● **Description of the task**:
Repeat everything from the first line of the listing below through the line that contains "scene.camera = cam", exactly. Leave out pictures.

— START Provided material —

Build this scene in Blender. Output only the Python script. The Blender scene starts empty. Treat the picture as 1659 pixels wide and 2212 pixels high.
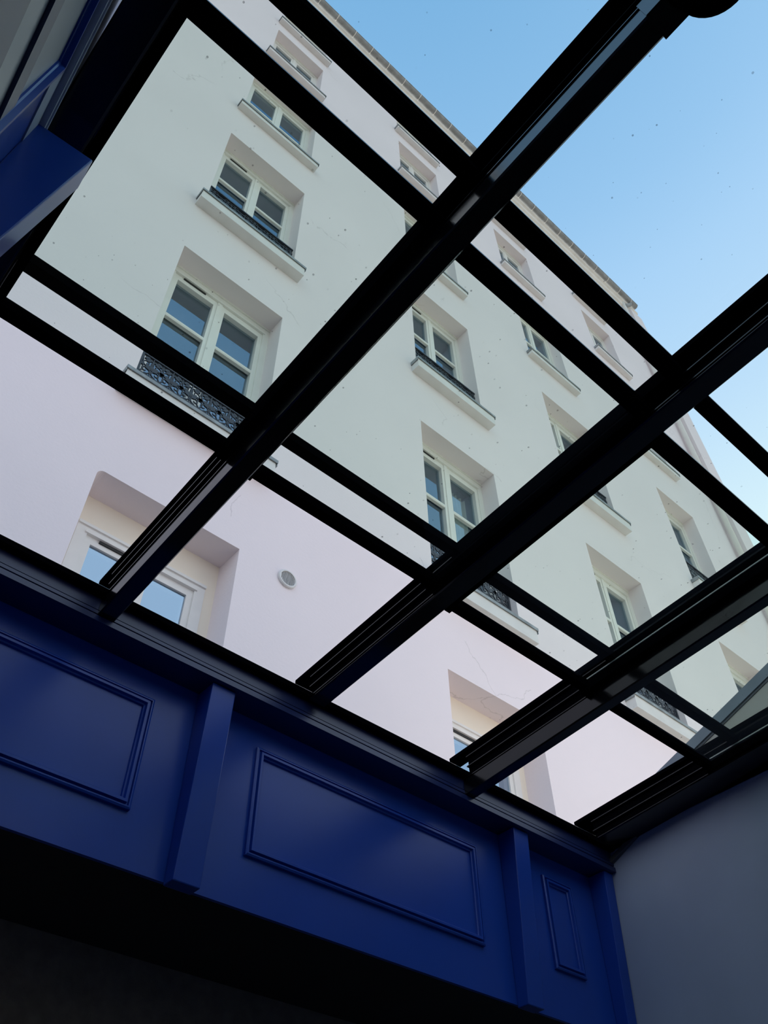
import bpy, math, random
from mathutils import Matrix, Vector
random.seed(4)
H = 1.6                       # eye height; heights below are relative to the eye, floor is world z = 0
scene = bpy.context.scene
COL = scene.collection

# ------------------------------------------------------------------ camera
cam_d = bpy.data.cameras.new('camera')
cam_d.sensor_fit = 'VERTICAL'; cam_d.sensor_height = 36.0
cam_d.lens = 1831.93 / 2212 * 36.0
cam_d.clip_start = 0.01; cam_d.clip_end = 500
cam = bpy.data.objects.new('camera', cam_d); COL.objects.link(cam)
R_ = Vector((0.749000, -0.662463, -0.011913)); D_ = Vector((0.492909, 0.569132, -0.658126)); F_ = Vector((0.442764, 0.487065, 0.752813))
m = Matrix((R_, -D_, -F_)).transposed().to_4x4(); m.translation = (0, 0, H)
cam.matrix_world = m
scene.camera = cam

# ------------------------------------------------------------------ sky, sun, exposure
SUN_AZ, SUN_EL = math.radians(62), math.radians(27)
world = bpy.data.worlds.new('sky'); scene.world = world; world.use_nodes = True
wn = world.node_tree
bg = wn.nodes['Background']
tcw = wn.nodes.new('ShaderNodeTexCoord'); spw = wn.nodes.new('ShaderNodeSeparateXYZ'); rmp = wn.nodes.new('ShaderNodeValToRGB')
wn.links.new(tcw.outputs['Generated'], spw.inputs[0])
SKY = [(-1.0, (0.40, 0.36, 0.31)), (-0.06, (0.45, 0.42, 0.38)), (0.0, (0.92, 0.97, 1.08)), (0.45, (0.78, 0.93, 1.10)), (0.68, (0.79, 0.96, 1.12)), (0.77, (0.61, 0.81, 1.10)), (0.86, (0.465, 0.70, 1.06)), (0.905, (0.365, 0.615, 0.99)), (0.966, (0.27, 0.525, 0.90)), (1.0, (0.21, 0.465, 0.84))]
SKY = [(0.5 + 0.5 * p_, c_) for p_, c_ in SKY]
mulw = wn.nodes.new('ShaderNodeMath'); mulw.operation = 'MULTIPLY_ADD'; mulw.inputs[1].default_value = 0.5; mulw.inputs[2].default_value = 0.5
el_ = rmp.color_ramp.elements
while len(el_) < len(SKY): el_.new(0.5)
for e_, (p_, c_) in zip(el_, SKY): e_.position = p_; e_.color = c_ + (1,)
wn.links.new(spw.outputs['Z'], mulw.inputs[0]); wn.links.new(mulw.outputs[0], rmp.inputs['Fac'])
wn.links.new(rmp.outputs['Color'], bg.inputs[0]); bg.inputs[1].default_value = 1.0
sun_d = bpy.data.lights.new('sun', 'SUN'); sun_d.energy = 8.0; sun_d.angle = math.radians(0.55); sun_d.color = (1.0, 0.96, 0.90)
sun = bpy.data.objects.new('sun', sun_d); COL.objects.link(sun)
sdir = Vector((math.sin(SUN_AZ) * math.cos(SUN_EL), math.cos(SUN_AZ) * math.cos(SUN_EL), math.sin(SUN_EL)))
sun.rotation_euler = sdir.to_track_quat('Z', 'Y').to_euler(); sun.location = (8, 8, 30)
vs = scene.view_settings
scene.display_settings.display_device = 'sRGB'
vs.view_transform = 'Standard'; vs.look = 'None'; vs.gamma = 1.0; vs.use_curve_mapping = False
vs.exposure = 0.0
scene.cycles.use_denoising = True
scene.cycles.transparent_max_bounces = 24
scene.cycles.max_bounces = 14
scene.cycles.diffuse_bounces = 6

# ------------------------------------------------------------------ materials
def new_mat(name):
    mt = bpy.data.materials.new(name); mt.use_nodes = True
    return mt, mt.node_tree, mt.node_tree.nodes['Principled BSDF']
def N(nt, typ, **kw):
    n = nt.nodes.new(typ)
    for k, v in kw.items():
        if k in n.inputs: n.inputs[k].default_value = v
        else: setattr(n, k, v)
    return n
def paint(name, col, rough=0.5, var=0.06, scale=9.0, spec=0.5, bump=0.0, bscale=60.0, metal=0.0):
    mt, nt, b = new_mat(name)
    tc = N(nt, 'ShaderNodeTexCoord')
    nz = N(nt, 'ShaderNodeTexNoise', Scale=scale, Detail=5.0)
    nt.links.new(tc.outputs['Object'], nz.inputs['Vector'])
    rp = N(nt, 'ShaderNodeValToRGB')
    rp.color_ramp.elements[0].position = 0.3; rp.color_ramp.elements[1].position = 0.7
    rp.color_ramp.elements[0].color = [c * (1 - var) for c in col] + [1]
    rp.color_ramp.elements[1].color = [min(1, c * (1 + var)) for c in col] + [1]
    nt.links.new(nz.outputs['Fac'], rp.inputs['Fac']); nt.links.new(rp.outputs['Color'], b.inputs['Base Color'])
    b.inputs['Roughness'].default_value = rough; b.inputs['Specular IOR Level'].default_value = spec
    b.inputs['Metallic'].default_value = metal
    if bump:
        n2 = N(nt, 'ShaderNodeTexNoise', Scale=bscale, Detail=4.0)
        nt.links.new(tc.outputs['Object'], n2.inputs['Vector'])
        bp_ = N(nt, 'ShaderNodeBump', Strength=bump, Distance=0.004)
        nt.links.new(n2.outputs['Fac'], bp_.inputs['Height']); nt.links.new(bp_.outputs['Normal'], b.inputs['Normal'])
    return mt
def render_wall(name, col):
    """white rendered facade with faint stains and a few hairline cracks"""
    mt = paint(name, col, 0.9, 0.025, 0.7, 0.2, 0.25, 40)
    nt = mt.node_tree; b = nt.nodes['Principled BSDF']
    src = b.inputs['Base Color'].links[0].from_socket
    tc = N(nt, 'ShaderNodeTexCoord')
    wz = N(nt, 'ShaderNodeTexNoise', Scale=1.6, Detail=6.0)
    nt.links.new(tc.outputs['Object'], wz.inputs['Vector'])
    mx = N(nt, 'ShaderNodeVectorMath', operation='MULTIPLY_ADD'); mx.inputs[1].default_value = (0.9, 0.9, 0.9)
    nt.links.new(wz.outputs['Color'], mx.inputs[0]); nt.links.new(tc.outputs['Object'], mx.inputs[2])
    vo = N(nt, 'ShaderNodeTexVoronoi', feature='DISTANCE_TO_EDGE', Scale=0.33)
    nt.links.new(mx.outputs[0], vo.inputs['Vector'])
    lt = N(nt, 'ShaderNodeMath', operation='LESS_THAN'); lt.inputs[1].default_value = 0.0016
    nt.links.new(vo.outputs['Distance'], lt.inputs[0])
    mk = N(nt, 'ShaderNodeTexNoise', Scale=0.9, Detail=2.0)
    nt.links.new(tc.outputs['Object'], mk.inputs['Vector'])
    gt = N(nt, 'ShaderNodeMath', operation='GREATER_THAN'); gt.inputs[1].default_value = 0.56
    nt.links.new(mk.outputs['Fac'], gt.inputs[0])
    ml = N(nt, 'ShaderNodeMath', operation='MULTIPLY'); nt.links.new(lt.outputs[0], ml.inputs[0]); nt.links.new(gt.outputs[0], ml.inputs[1])
    m2 = N(nt, 'ShaderNodeMath', operation='MULTIPLY'); m2.inputs[1].default_value = 0.22; nt.links.new(ml.outputs[0], m2.inputs[0])
    mix = N(nt, 'ShaderNodeMixRGB'); mix.inputs['Color2'].default_value = (0.25, 0.23, 0.22, 1)
    nt.links.new(src, mix.inputs['Color1']); nt.links.new(m2.outputs[0], mix.inputs['Fac'])
    nt.links.new(mix.outputs[0], b.inputs['Base Color'])
    return mt
def front_fresnel(nt, ior):
    # the panes are closed thin boxes without refraction, so only the face that is entered reflects
    fr = N(nt, 'ShaderNodeFresnel', IOR=ior); ge = N(nt, 'ShaderNodeNewGeometry')
    inv = N(nt, 'ShaderNodeMath', operation='SUBTRACT'); inv.inputs[0].default_value = 1.0
    nt.links.new(ge.outputs['Backfacing'], inv.inputs[1])
    ml = N(nt, 'ShaderNodeMath', operation='MULTIPLY')
    nt.links.new(fr.outputs[0], ml.inputs[0]); nt.links.new(inv.outputs[0], ml.inputs[1])
    return ml
def roof_glass(name, tint):
    mt = bpy.data.materials.new(name); mt.use_nodes = True; nt = mt.node_tree; nt.nodes.clear()
    out = N(nt, 'ShaderNodeOutputMaterial')
    tr = N(nt, 'ShaderNodeBsdfTransparent'); tr.inputs[0].default_value = tint + (1,)
    gl = N(nt, 'ShaderNodeBsdfGlossy', Roughness=0.02)
    fr = front_fresnel(nt, 1.42)
    mx = N(nt, 'ShaderNodeMixShader')
    nt.links.new(fr.outputs[0], mx.inputs[0]); nt.links.new(tr.outputs[0], mx.inputs[1]); nt.links.new(gl.outputs[0], mx.inputs[2])
    # dust specks lying on the pane
    tc = N(nt, 'ShaderNodeTexCoord')
    vo = N(nt, 'ShaderNodeTexVoronoi', Scale=42.0); nt.links.new(tc.outputs['Object'], vo.inputs['Vector'])
    sp = N(nt, 'ShaderNodeSeparateColor'); nt.links.new(vo.outputs['Color'], sp.inputs[0])
    rad = N(nt, 'ShaderNodeMath', operation='POWER'); rad.inputs[1].default_value = 4.0; nt.links.new(sp.outputs[0], rad.inputs[0])
    rs = N(nt, 'ShaderNodeMath', operation='MULTIPLY'); rs.inputs[1].default_value = 0.12; nt.links.new(rad.outputs[0], rs.inputs[0])
    lt = N(nt, 'ShaderNodeMath', operation='LESS_THAN'); nt.links.new(vo.outputs['Distance'], lt.inputs[0]); nt.links.new(rs.outputs[0], lt.inputs[1])
    st = N(nt, 'ShaderNodeMath', operation='MULTIPLY'); nt.links.new(lt.outputs[0], st.inputs[0]); nt.links.new(sp.outputs[1], st.inputs[1])
    s2 = N(nt, 'ShaderNodeMath', operation='MULTIPLY'); s2.inputs[1].default_value = 0.55; nt.links.new(st.outputs[0], s2.inputs[0])
    df = N(nt, 'ShaderNodeBsdfDiffuse'); df.inputs[0].default_value = (0.10, 0.10, 0.10, 1)
    m2 = N(nt, 'ShaderNodeMixShader')
    nt.links.new(s2.outputs[0], m2.inputs[0]); nt.links.new(mx.outputs[0], m2.inputs[1]); nt.links.new(df.outputs[0], m2.inputs[2])
    nt.links.new(m2.outputs[0], out.inputs[0])
    return mt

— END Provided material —

● **Response for this exercise**:
Build this scene in Blender. Output only the Python script. The Blender scene starts empty. Treat the picture as 1659 pixels wide and 2212 pixels high.
import bpy, math, random
from mathutils import Matrix, Vector
random.seed(4)
H = 1.6                       # eye height; heights below are relative to the eye, floor is world z = 0
scene = bpy.context.scene
COL = scene.collection

# ------------------------------------------------------------------ camera
cam_d = bpy.data.cameras.new('camera')
cam_d.sensor_fit = 'VERTICAL'; cam_d.sensor_height = 36.0
cam_d.lens = 1831.93 / 2212 * 36.0
cam_d.clip_start = 0.01; cam_d.clip_end = 500
cam = bpy.data.objects.new('camera', cam_d); COL.objects.link(cam)
R_ = Vector((0.749000, -0.662463, -0.011913)); D_ = Vector((0.492909, 0.569132, -0.658126)); F_ = Vector((0.442764, 0.487065, 0.752813))
m = Matrix((R_, -D_, -F_)).transposed().to_4x4(); m.translation = (0, 0, H)
cam.matrix_world = m
scene.camera = cam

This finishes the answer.